> Work to be completed
Emit the data below verbatim, stripping out any pictures.

━━━━━━━━━━

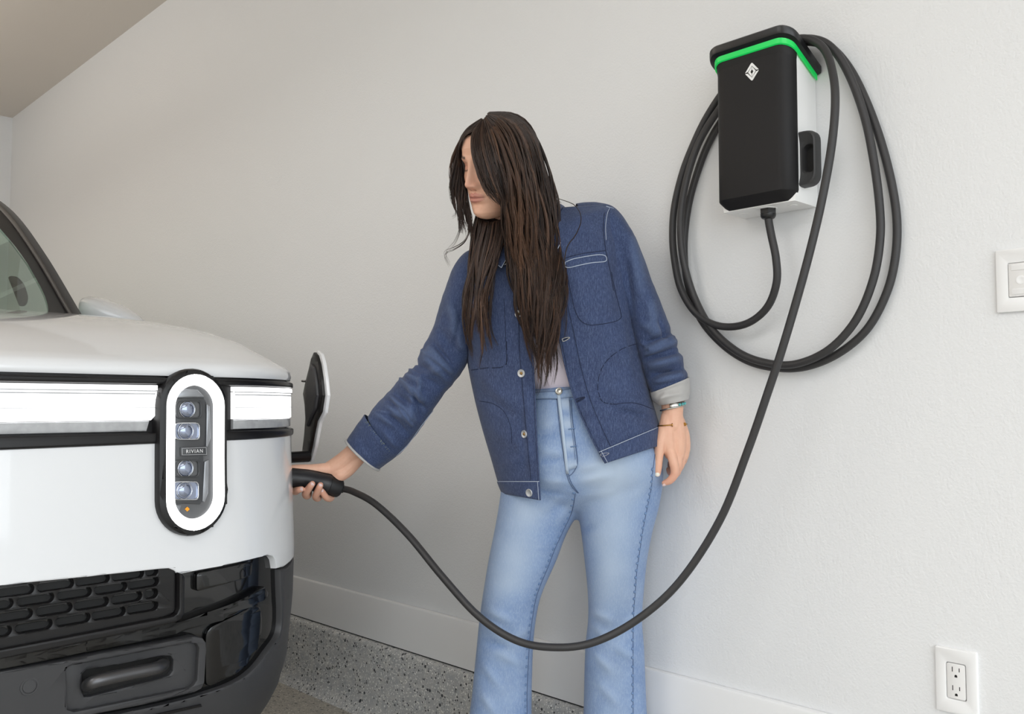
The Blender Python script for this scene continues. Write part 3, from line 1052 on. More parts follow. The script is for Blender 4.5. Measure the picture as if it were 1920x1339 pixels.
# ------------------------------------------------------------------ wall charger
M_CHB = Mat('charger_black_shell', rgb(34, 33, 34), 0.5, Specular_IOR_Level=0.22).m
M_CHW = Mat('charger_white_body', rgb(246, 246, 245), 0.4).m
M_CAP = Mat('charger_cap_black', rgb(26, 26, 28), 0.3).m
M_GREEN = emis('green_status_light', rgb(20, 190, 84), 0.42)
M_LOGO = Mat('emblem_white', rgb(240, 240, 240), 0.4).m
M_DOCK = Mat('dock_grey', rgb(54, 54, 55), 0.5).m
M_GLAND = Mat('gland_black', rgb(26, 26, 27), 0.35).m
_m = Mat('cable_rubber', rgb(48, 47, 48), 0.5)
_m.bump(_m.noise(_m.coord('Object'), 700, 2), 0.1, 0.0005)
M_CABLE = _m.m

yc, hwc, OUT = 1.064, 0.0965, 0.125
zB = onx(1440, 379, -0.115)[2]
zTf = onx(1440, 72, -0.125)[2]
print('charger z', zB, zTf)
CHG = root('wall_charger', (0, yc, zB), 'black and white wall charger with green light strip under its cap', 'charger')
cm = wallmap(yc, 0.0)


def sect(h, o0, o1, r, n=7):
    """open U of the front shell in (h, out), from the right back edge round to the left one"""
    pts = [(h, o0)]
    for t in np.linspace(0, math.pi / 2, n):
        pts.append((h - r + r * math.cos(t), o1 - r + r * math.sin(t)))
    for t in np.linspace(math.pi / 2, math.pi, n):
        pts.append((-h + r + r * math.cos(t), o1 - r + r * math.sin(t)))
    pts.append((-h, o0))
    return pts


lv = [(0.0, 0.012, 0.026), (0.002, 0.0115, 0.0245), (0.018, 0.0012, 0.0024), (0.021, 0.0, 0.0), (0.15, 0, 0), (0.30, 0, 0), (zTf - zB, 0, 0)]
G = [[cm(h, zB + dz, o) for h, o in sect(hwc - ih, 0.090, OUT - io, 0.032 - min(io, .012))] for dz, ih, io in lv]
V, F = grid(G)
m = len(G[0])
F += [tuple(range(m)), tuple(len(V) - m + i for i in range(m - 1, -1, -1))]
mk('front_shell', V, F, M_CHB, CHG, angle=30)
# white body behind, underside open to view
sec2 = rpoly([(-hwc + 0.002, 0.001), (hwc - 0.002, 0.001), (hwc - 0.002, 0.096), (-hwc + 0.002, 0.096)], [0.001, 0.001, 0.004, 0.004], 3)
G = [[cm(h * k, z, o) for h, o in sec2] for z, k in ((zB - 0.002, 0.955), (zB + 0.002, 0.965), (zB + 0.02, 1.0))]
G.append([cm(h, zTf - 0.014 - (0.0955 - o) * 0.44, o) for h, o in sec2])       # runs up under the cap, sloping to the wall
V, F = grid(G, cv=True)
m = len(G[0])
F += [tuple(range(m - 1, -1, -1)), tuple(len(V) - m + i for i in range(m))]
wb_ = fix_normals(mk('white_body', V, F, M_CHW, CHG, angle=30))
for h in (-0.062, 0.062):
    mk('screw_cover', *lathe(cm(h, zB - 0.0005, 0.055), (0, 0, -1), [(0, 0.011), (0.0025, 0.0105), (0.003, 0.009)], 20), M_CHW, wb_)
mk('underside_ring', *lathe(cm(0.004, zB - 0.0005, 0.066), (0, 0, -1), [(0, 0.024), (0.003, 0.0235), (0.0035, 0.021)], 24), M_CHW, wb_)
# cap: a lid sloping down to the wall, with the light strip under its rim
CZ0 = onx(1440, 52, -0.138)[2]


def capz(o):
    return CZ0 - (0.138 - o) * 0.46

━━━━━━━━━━

> The completed task
The Blender Python script for this scene continues. Write part 3, from line 1052 on. More parts follow. The script is for Blender 4.5. Measure the picture as if it were 1920x1339 pixels.
# ------------------------------------------------------------------ wall charger
M_CHB = Mat('charger_black_shell', rgb(34, 33, 34), 0.5, Specular_IOR_Level=0.22).m
M_CHW = Mat('charger_white_body', rgb(246, 246, 245), 0.4).m
M_CAP = Mat('charger_cap_black', rgb(26, 26, 28), 0.3).m
M_GREEN = emis('green_status_light', rgb(20, 190, 84), 0.42)
M_LOGO = Mat('emblem_white', rgb(240, 240, 240), 0.4).m
M_DOCK = Mat('dock_grey', rgb(54, 54, 55), 0.5).m
M_GLAND = Mat('gland_black', rgb(26, 26, 27), 0.35).m
_m = Mat('cable_rubber', rgb(48, 47, 48), 0.5)
_m.bump(_m.noise(_m.coord('Object'), 700, 2), 0.1, 0.0005)
M_CABLE = _m.m

yc, hwc, OUT = 1.064, 0.0965, 0.125
zB = onx(1440, 379, -0.115)[2]
zTf = onx(1440, 72, -0.125)[2]
print('charger z', zB, zTf)
CHG = root('wall_charger', (0, yc, zB), 'black and white wall charger with green light strip under its cap', 'charger')
cm = wallmap(yc, 0.0)


def sect(h, o0, o1, r, n=7):
    """open U of the front shell in (h, out), from the right back edge round to the left one"""
    pts = [(h, o0)]
    for t in np.linspace(0, math.pi / 2, n):
        pts.append((h - r + r * math.cos(t), o1 - r + r * math.sin(t)))
    for t in np.linspace(math.pi / 2, math.pi, n):
        pts.append((-h + r + r * math.cos(t), o1 - r + r * math.sin(t)))
    pts.append((-h, o0))
    return pts


lv = [(0.0, 0.012, 0.026), (0.002, 0.0115, 0.0245), (0.018, 0.0012, 0.0024), (0.021, 0.0, 0.0), (0.15, 0, 0), (0.30, 0, 0), (zTf - zB, 0, 0)]
G = [[cm(h, zB + dz, o) for h, o in sect(hwc - ih, 0.090, OUT - io, 0.032 - min(io, .012))] for dz, ih, io in lv]
V, F = grid(G)
m = len(G[0])
F += [tuple(range(m)), tuple(len(V) - m + i for i in range(m - 1, -1, -1))]
mk('front_shell', V, F, M_CHB, CHG, angle=30)
# white body behind, underside open to view
sec2 = rpoly([(-hwc + 0.002, 0.001), (hwc - 0.002, 0.001), (hwc - 0.002, 0.096), (-hwc + 0.002, 0.096)], [0.001, 0.001, 0.004, 0.004], 3)
G = [[cm(h * k, z, o) for h, o in sec2] for z, k in ((zB - 0.002, 0.955), (zB + 0.002, 0.965), (zB + 0.02, 1.0))]
G.append([cm(h, zTf - 0.014 - (0.0955 - o) * 0.44, o) for h, o in sec2])       # runs up under the cap, sloping to the wall
V, F = grid(G, cv=True)
m = len(G[0])
F += [tuple(range(m - 1, -1, -1)), tuple(len(V) - m + i for i in range(m))]
wb_ = fix_normals(mk('white_body', V, F, M_CHW, CHG, angle=30))
for h in (-0.062, 0.062):
    mk('screw_cover', *lathe(cm(h, zB - 0.0005, 0.055), (0, 0, -1), [(0, 0.011), (0.0025, 0.0105), (0.003, 0.009)], 20), M_CHW, wb_)
mk('underside_ring', *lathe(cm(0.004, zB - 0.0005, 0.066), (0, 0, -1), [(0, 0.024), (0.003, 0.0235), (0.0035, 0.021)], 24), M_CHW, wb_)
# cap: a lid sloping down to the wall, with the light strip under its rim
CZ0 = onx(1440, 52, -0.138)[2]


def capz(o):
    return CZ0 - (0.138 - o) * 0.46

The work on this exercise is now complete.